De certo não cabe querer condenar o cristianismo de hoje pelos erros do passado, ou condenaríamos praticamente qualquer tipo de tradição, e é claro que se deve ver os eventos históricos sob um prisma mais amplo, despido ao máximo de afetações. Mas negar tais eventos definitivamente não é o caminho honesto da crítica, principalmente de quem depende de uma fraquíssima evidência histórica para sustentar a mera existência do "suposto" messias fundador de sua religião. E no caso, apenas a existência de um homem comum que teria dado origem ao mito!
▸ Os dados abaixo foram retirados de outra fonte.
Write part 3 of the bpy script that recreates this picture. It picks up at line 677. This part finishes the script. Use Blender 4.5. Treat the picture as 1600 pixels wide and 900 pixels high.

É evidente também que qualquer cristão decente de hoje lamenta esses ocorridos, e o catolicismo romano, pela figura do Papa João Paulo II, já manifestou o arrependimento público pelos crimes cometidos em nome da fé. Há também muitos pontos positivos cultivados ao longo da história, e uma contribuição inestimável que não pode ser esquecida. O que mais resta para a absolvição, então, do que a simples confissão?
Marcus Valerio XR
9 de Maio de 2010
Sobre o título, literalmente agora aut nunc seria "praça ou agora" (Ágora é um local público, de livre acesso), o que evidentemente não faz sentido. Mas o termo "ágora" evidentemente se assemelha à "agora". Por diversas vezes usei o trocadilho "é Ágora ou Nunca", com meus conhecidos e familiares antes de ver o filme, e "agora ou nunca" em latim é literal e respectivamente nunc aut nunquam. Portanto "agora" em latim é nunc! Cuja similaridade sonora é inversa ao do parônimo em português. Enfim "Ágora ou Nunca" seria, em latim, agora aut nunquam, que faz sentido apenas de um modo forçado. Portanto, o título é um trocadilho bilíngue baseado no paronismo das palavras. Em suma, uma bobagem.